Understanding breakeven helps organisations:
- Set pricing
- Plan budgets
- Control costs
- Evaluate business performance
KT0704: Accountability and Responsibility
Accountability and responsibility are important in business planning and operations.
Accountability
Accountability means being answerable for actions and outcomes.
Employees and managers should:
- Accept responsibility for decisions
- Follow policies
- Report honestly
- Meet expectations
Responsibility
Responsibility refers to duties assigned to individuals or teams.
Examples include:
- Managing budgets
- Completing tasks
- Supervising workflows
- Supporting customers
Clear accountability improves:
- Productivity
- Trust
- Organisational control
KT0705: Competition
Competition occurs when businesses offer similar products or services to customers.

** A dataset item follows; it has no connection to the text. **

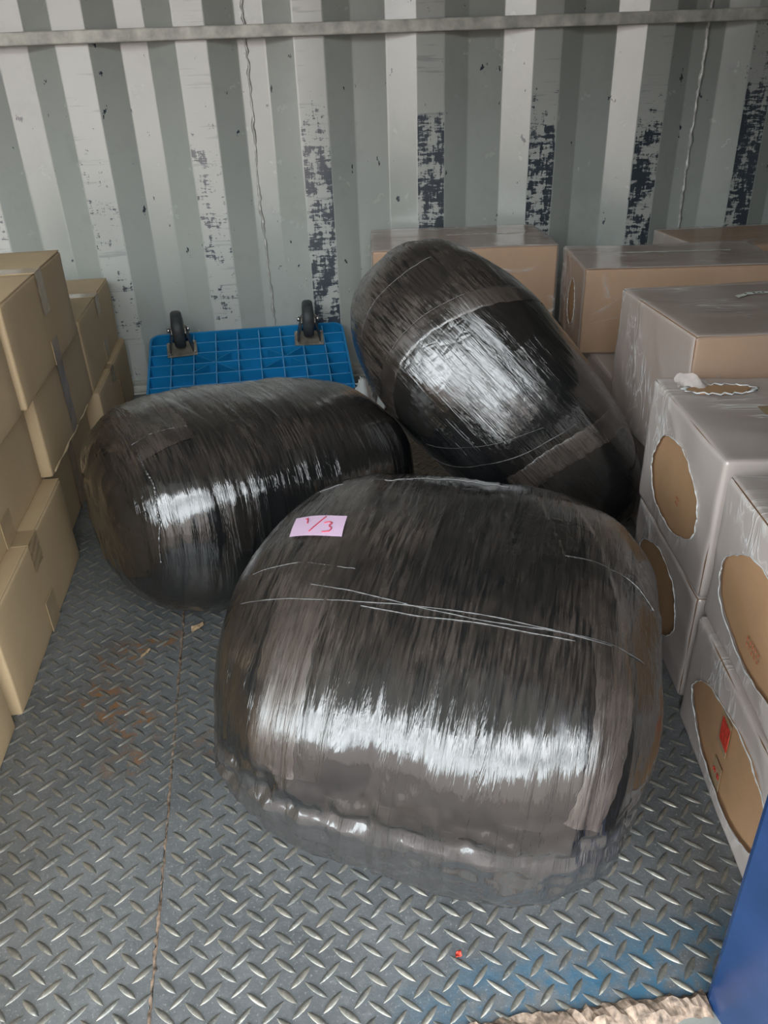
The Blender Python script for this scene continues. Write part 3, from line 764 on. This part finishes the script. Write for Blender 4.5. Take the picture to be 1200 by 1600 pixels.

Competition encourages businesses to improve:
- Quality
- Pricing
- Customer service
- Innovation
Types of Competition
Examples include:
| Type | Description |
|---|---|
| Direct Competition | Similar products or services |
| Indirect Competition | Alternative solutions |
Importance of Competition
Competition may benefit customers through:
- Better pricing
- Improved quality
- Increased choices
- Better service
Businesses must remain competitive to maintain customer support and market success.
KT0706: Customers
Customers are individuals or organisations that purchase goods or services.
Customers are essential because they provide business income and support organisational growth.
Customer Satisfaction
Customer satisfaction is important for:
- Business reputation
- Customer loyalty
- Repeat business
- Growth opportunities
Businesses should:
- Deliver quality service
- Communicate effectively
- Respond to customer needs
- Resolve complaints professionally
Customer Relationships
Positive customer relationships improve trust and long-term business success.

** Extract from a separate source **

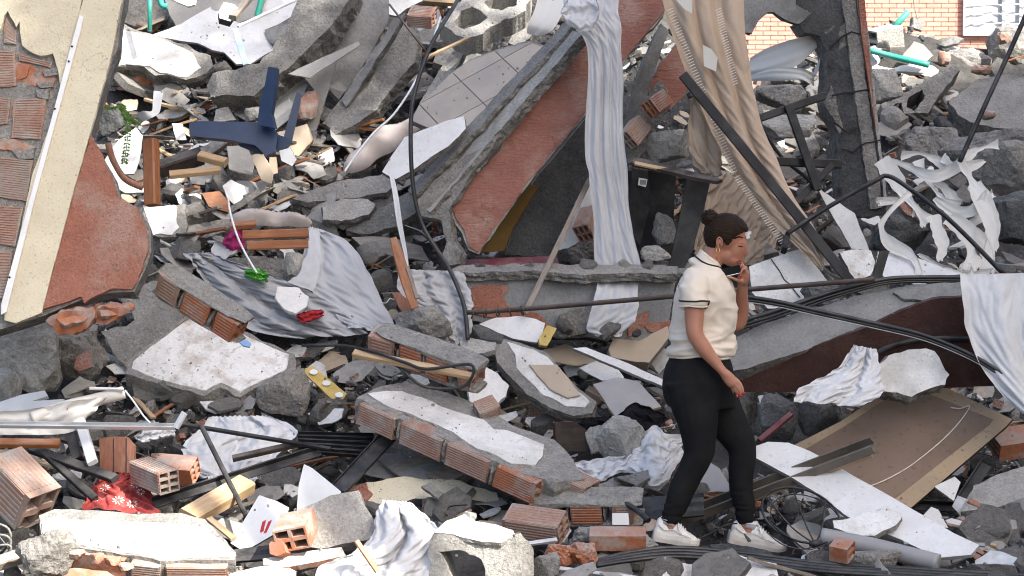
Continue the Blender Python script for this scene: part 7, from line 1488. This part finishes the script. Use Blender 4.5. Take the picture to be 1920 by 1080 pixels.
# shoes
def shoe(heel, toe, y, tilt=0):
    H, Tt = Q(*heel, y), Q(*toe, y); L = (Tt - H).length; x = (Tt - H).normalized(); yv = Vector((0, 1, 0)); z = x.cross(yv); z = z if z.z > 0 else -z
    e = empty('shoe', H); e.parent = per; e.location = H - wloc(per)
    def at(u, v, w_): return H + x*u*L + yv*v + z*w_
    n = 18
    # upper: sections along the shoe  (u, half width, height, base)
    S_ = [(.0, .024, .078), (.03, .036, .104), (.10, .040, .116), (.2, .040, .112), (.3, .040, .110), (.42, .042, .112), (.5, .044, .104), (.6, .047, .084), (.72, .049, .068), (.84, .048, .056), (.93, .039, .046), (.99, .018, .032)]
    V = []; Fc = []
    S2 = catmull([Vector(s) for s in S_], 3)
    for s in S2:
        for j in range(n):
            t = 2*math.pi*j/n; ct, st = math.cos(t), math.sin(t)
            V.append(at(s.x, s.y*math.copysign(abs(ct)**.75, ct), .018 + max(-.004, (s.z - .018)*(st if st > 0 else st*.1)) + .0015*noise.noise(Vector((s.x*14, ct*3, st*3)))))
    m = len(S2)
    for i in range(m - 1):
        for j in range(n): Fc.append((i*n + j, i*n + (j+1) % n, (i+1)*n + (j+1) % n, (i+1)*n + j))
    Fc.append(tuple(range(n))); Fc.append(tuple(range((m-1)*n, m*n)))
    mk('upper', V, Fc, ['shoe_white'], None, e, True)
    # thick wavy sole
    V = []; Fc = []; P_ = [(-.03, .024), (0, .036), (.12, .043), (.3, .041), (.45, .043), (.62, .050), (.8, .051), (.92, .042), (1.0, .024), (1.03, .006)]
    P2 = catmull([Vector((a, b, 0)) for a, b in P_], 3); hgt = lambda u: .040 + .016*max(0, 1 - u/.3) - .004*math.sin(u*9) 
    bot = lambda u: .010*max(0, (u - .75)/.25)**2
    for p in P2:
        for (sx, hz) in ((1, 0), (1.06, .5), (1, 1), (-1, 1), (-1.06, .5), (-1, 0)): V.append(at(p.x, p.y*sx, lerp(bot(p.x), hgt(p.x), hz)))
    for i in range(len(P2) - 1):
        for j in range(6): Fc.append((i*6 + j, i*6 + (j+1) % 6, (i+1)*6 + (j+1) % 6, (i+1)*6 + j))
    Fc.append(tuple(range(6))); Fc.append(tuple(range((len(P2)-1)*6, len(P2)*6)))
    mk('sole', V, Fc, ['shoe_sole'], None, e)
    for k in range(5):
        u = .44 + .05*k; hh = .112 - .0062*k*1.1 - .002*k
        V, Fc = sweep([at(u, -.034, hh - .022), at(u + .012, -.02, hh - .004), at(u + .02, 0, hh + .003), at(u + .012, .02, hh - .004)], circ(.0032, 5)); mk('lace', V, Fc, ['pvc_white'], None, e, True)
    V, Fc = sweep(catmull([at(.38, -.01, .112), at(.46, -.028, .112), at(.5, -.045, .08), at(.58, -.050, .06)], 4), circ(.0026, 5)); mk('lace', V, Fc, ['pvc_white'], None, e, True)
    V, Fc = sweep(catmull([at(.04, -.037, .085), at(.2, -.042, .062), at(.4, -.0445, .070), at(.6, -.050, .054), at(.8, -.050, .045)], 4), circ(.0022, 5)); mk('side_seam', V, Fc, ['shoe_sole'], None, e, True)
    V, Fc = limb_raw(at(.29, 0, .09), at(.30, 0, .128), .042, .040); mk('sock', V, Fc, ['cloth_white'], None, e, True)
    ring('shoe_collar', [at(.28 + .16*math.cos(t), .038*math.sin(t), .113) for t in [2*math.pi*k/20 for k in range(21)]], .008, 'shoe_white', parent=e)
def limb_raw(a, b, r1, r2, n=16):
    V, Fc = sweep([a, a.lerp(b, .5), b], circ(1, n), up=Vector((0, 1, 0)))
    for i in range(3):
        r = lerp(r1, r2, i/2); c_ = [a, a.lerp(b, .5), b][i]
        for j in range(n): V[i*n + j] = c_ + (V[i*n + j] - c_)*r
    return V, Fc
shoe((1224, 1012), (1308, 1026), -.09); shoe((1366, 1016), (1470, 1036), .07)
# ------------------------------------------------------------ scattered fragments, each a thing of its own
for px_, py_, s_ in ((1310, 560, 'the woman'), (1440, 1005, 'the front shoe'), (1260, 1000, 'the rear shoe')): LAND.append(((px_, py_), s_))
used = {}
WHO = [(1242, 660, 1425, 1040), (1215, 975, 1475, 1040)]
PERSON = [(1300, 470), (1312, 400), (1350, 385), (1405, 420), (1410, 520), (1395, 620), (1385, 740), (1425, 840), (1420, 975), (1475, 1030), (1365, 1030), (1362, 880), (1310, 930), (1305, 1025), (1220, 1000), (1270, 860), (1240, 720), (1260, 560)]
def where(px, py):
    best = sorted(LAND, key=lambda l: (l[0][0] - px)**2 + ((l[0][1] - py)*1.3)**2)[:4]
    return best
def rel(l, px, py):
    dx, dy = px - l[0][0], py - l[0][1]
    if abs(dx) > abs(dy)*2.2: return 'just right of' if dx > 0 else 'just left of'
    if abs(dy) > abs(dx)*2.2: return 'directly below' if dy > 0 else 'directly above'
    return ('below and ' if dy > 0 else 'above and ') + ('right of' if dx > 0 else 'left of')
def sizeword(s): return 'tiny' if s < .02 else 'small' if s < .035 else 'fist sized' if s < .055 else 'palm wide' if s < .08 else 'large'
def naming(o, desc, cat, s, p, group):
    px, py = PX(p)
    for l in where(px, py):
        lab = f'{sizeword(s)} {desc} {rel(l, px, py)} {l[1]}'
        if lab not in used: break
    used[lab] = 1
    o['label'] = ' '.join(lab.split()[:16]); o['category'] = cat; o['group'] = group; o['kind'] = 'thing'
def proto(name, V, Fc, mat):
    me = bpy.data.meshes.new(name); me.from_pydata([Vector(v) for v in V], [], Fc); me.materials.append(MATS[mat]); me.update(); return me
def shard(seed, th, n=7, asp=1.):
    rr = random.Random(seed); q = []
    for i in range(n):
        a = 2*math.pi*(i + rr.random()*.7)/n; r = .55 + .45*rr.random(); q.append(Vector((math.cos(a)*r, math.sin(a)*r*asp)))
    q = jagged(resample(q, .22), .05, seed*1.3); pp, tr = fill(q, .45, rr); m = len(q)
    cv = rr.uniform(-.12, .12)
    def z(p): return cv*p.x*p.x + .03*noise.noise(Vector((p.x*3, p.y*3, seed)))
    V = [Vector((p.x, p.y, z(p) + th/2)) for p in pp]; Fc = list(tr); b = len(V)
    V += [Vector((p.x, p.y, z(p) + th/2)) for p in q] + [Vector((p.x*(1 + .04*noise.noise(Vector((i, 1, seed)))), p.y, z(p) - th/2)) for i, p in enumerate(q)]
    Fc += [(b + i, b + m + i, b + m + (i+1) % m, b + (i+1) % m) for i in range(m)]
    b2 = len(V); V += [Vector((p.x, p.y, z(p) - th/2)) for p in pp]; Fc += [tuple(b2 + x for x in reversed(f)) for f in tr]
    return V, Fc
KINDS = []
ra = ['blocky', 'wedge shaped', 'pointed', 'flat sided', 'rounded', 'jagged', 'squat', 'angular']
rk = [rockdata(300 + i, 3, 6 + i % 5, .06, (1, .8, .6 + .3*(i % 3)/2)) for i in range(8)]
for mt, col in (('conc', 'grey'), ('conc_raw', 'dark grey'), ('conc_light', 'pale grey'), ('conc_dark', 'blackish grey')):
    for i in range(8):
        V, Fc = rk[i]; V = [Vector((v.x, v.y*.8, v.z*(.45 + .06*i))) for v in V]
        KINDS.append(('concrete', proto('concrete_fragment', V, Fc, mt), 'concrete_fragment', f'{ra[i]} {col} concrete fragment', 'concrete fragment', 'loose concrete fragments in the rubble', {'conc': 4, 'conc_raw': 4, 'conc_light': 2, 'conc_dark': 1}[mt], (.025, .12), 0))
sa = ['three cornered', 'long', 'broad', 'chipped', 'curved edged', 'crooked']
for mt, col, ct, nm, grp, wgt, th, rng in (('plaster', 'white', 'plaster shard', 'plaster_shard', 'loose white plaster shards', 3, .16, (.03, .12)), ('white_board', 'thin white', 'board shard', 'board_shard', 'loose thin white board shards', 4, .04, (.04, .17)), ('board_grey', 'thin grey', 'board shard', 'board_shard', 'loose thin grey board shards', 4, .04, (.04, .19)), ('tile_beige', 'beige', 'tile shard', 'tile_shard', 'loose beige tile shards', 2, .09, (.03, .11)), ('card', 'tan', 'cardboard scrap', 'cardboard_scrap', 'tan cardboard scraps', 1.2, .03, (.04, .14)), ('conc', 'grey', 'render shard', 'render_shard', 'loose grey render shards', 5, .16, (.04, .17))):
    for i in range(6):
        V, Fc = shard(400 + i*7 + len(KINDS), th, 6 + i % 3, [.9, .45, .8, .7, .6, .75][i])
        KINDS.append(('shard' + mt, proto(nm, V, Fc, mt), nm, f'{sa[i]} {col} {ct}', ct, grp, wgt, rng, 1))
for mt, col in (('conc', 'grey'), ('conc_light', 'pale grey'), ('board_shade', 'dark grey'), ('conc_raw', 'rough grey')):
    for i in range(4):
        V, Fc = shard(600 + i*11 + len(KINDS), .2, 6 + i % 3, [.8, .55, .7, .45][i])
        KINDS.append(('plate', proto('concrete_plate', V, Fc, mt), 'concrete_plate', f'{sa[i]} {col} broken plate', 'concrete plate', 'loose broken concrete plates', 1, (.09, .22), 1))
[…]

Poor customer service may result in:
- Complaints
- Loss of customers
- Reputation damage
Modern organisations often use digital systems and automation to improve customer service efficiency.
KT0707: Contracts
A contract is a formal agreement between two or more parties.
Contracts define:
- Rights
- Responsibilities
- Conditions
- Obligations
Types of Contracts
Examples include:
- Employment contracts
- Supplier agreements
- Service agreements
- Software licensing agreements
Importance of Contracts
Contracts help organisations:
- Clarify expectations
- Protect legal rights
- Reduce disputes
- Support accountability
Businesses should manage contracts carefully to ensure compliance and operational stability.
KT0708: Budgets
A budget is a financial plan estimating income and expenses over a period.
Budgets help organisations:
- Control spending
- Allocate resources
- Monitor performance
- Plan operations
Types of Budget Items
Budget items may include:
| Budget Area | Example |
|---|---|
| Income | Sales revenue |
| Expenses | Salaries |
| Operational Costs | Equipment and software |
| Training Costs | Skills development |
Importance of Budgeting
Budgeting improves:
- Financial planning
- Cost control
- Decision-making
- Business sustainability
Poor budgeting may lead to:
- Overspending
- Financial instability
- Operational problems
Businesses regularly review budgets to maintain financial control.

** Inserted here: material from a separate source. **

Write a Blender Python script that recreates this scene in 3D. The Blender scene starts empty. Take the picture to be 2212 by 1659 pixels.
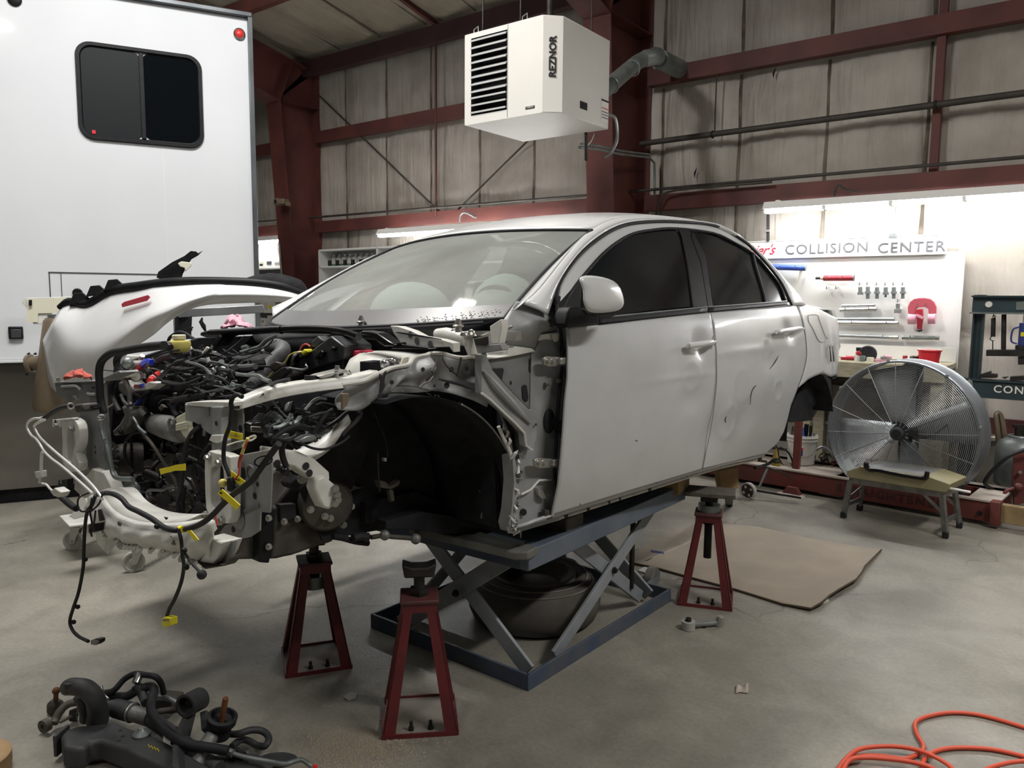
import bpy, bmesh, math, random
import numpy as np
from mathutils import Vector, Matrix

S = bpy.context.scene
COL = S.collection
rnd = random.Random(7)
PI = math.pi

# ------------------------------------------------------------------ camera
CAM_H, CAM_YAW, CAM_PITCH, CAM_ROLL, FPX = 1.45, 37.4, 6.2, 0.5, 1665.0
_a, _p, _r = (math.radians(t) for t in (CAM_YAW, CAM_PITCH, CAM_ROLL))
_fh = np.array([-math.sin(_a), math.cos(_a), 0]); _rt = np.array([math.cos(_a), math.sin(_a), 0]); _up = np.array([0, 0, 1.0])
FW = _fh * math.cos(_p) - _up * math.sin(_p)
_u = _up * math.cos(_p) + _fh * math.sin(_p)
RT = _rt * math.cos(_r) + _u * math.sin(_r)
UP = -_rt * math.sin(_r) + _u * math.cos(_r)
EYE = np.array([0, 0, CAM_H])
cd = bpy.data.cameras.new('camera'); cam = bpy.data.objects.new('camera', cd); COL.objects.link(cam)
cam.matrix_world = Matrix(((RT[0], UP[0], -FW[0], 0), (RT[1], UP[1], -FW[1], 0), (RT[2], UP[2], -FW[2], CAM_H), (0, 0, 0, 1)))
cd.sensor_fit = 'HORIZONTAL'; cd.sensor_width = 36.0; cd.lens = 36.0 * FPX / 2212; cd.clip_start = 0.05; cd.clip_end = 100
S.camera = cam

# ------------------------------------------------------------------ world, exposure
wd = bpy.data.worlds.new('world'); S.world = wd; wd.use_nodes = True
wd.node_tree.nodes['Background'].inputs[0].default_value = (0.8, 0.85, 0.9, 1)
wd.node_tree.nodes['Background'].inputs[1].default_value = 0.02
S.view_settings.view_transform = 'Standard'; S.view_settings.look = 'None'
S.view_settings.gamma = 1.0; S.view_settings.use_curve_mapping = False
S.view_settings.exposure = 0.4

# ------------------------------------------------------------------ shop lamps over the floor (high strip lights out of the picture) and added ceiling fill
def area(name, loc, sx, sy, power, rot=(0, 0, 0), col=(1, .98, .95)):
    l = bpy.data.lights.new(name, 'AREA'); l.shape = 'RECTANGLE'; l.size = sx; l.size_y = sy; l.energy = power; l.color = col
    o = bpy.data.objects.new(name, l); COL.objects.link(o); o.location = loc; o.rotation_euler = rot
    return o
for _n, _l, _w, _up in (('far', (-3.5, 1.6, 4.85), 165, 80), ('mid', (-.6, -2.4, 5.0), 38, 10), ('right', (2.3, 3.0, 4.8), 128, 60), ('bay', (-7.35, 3.3, 4.5), 60, 30)):
    area('high_strip_' + _n, _l, .3, 2.4, _w)
    area('high_strip_top_' + _n, (_l[0], _l[1], _l[2] + .06), .3, 2.4, _up, (PI, 0, 0))  # up-facing fill added to brighten the ceiling, not a lamp of its own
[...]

Business Planning in Modern Organisations
Modern organisations use business planning to improve operational performance and long-term sustainability.
Business planning supports:
- Financial management
- Productivity
- Customer satisfaction
- Operational efficiency
- Strategic growth
Automation and digital technologies also support business planning by improving workflows, reporting, and operational decision-making.
Key Notes
- Business sustainability supports long-term organisational success.
- Supply and demand influence pricing and business decisions.
- Profit occurs when income exceeds expenses.
- Loss occurs when expenses exceed income.
- Breakeven occurs when income equals expenses.
- Accountability and responsibility support organisational control.
- Competition encourages businesses to improve quality and service.
- Customers are essential for organisational success.
- Contracts define rights and responsibilities between parties.
- Budgets support financial planning and cost control.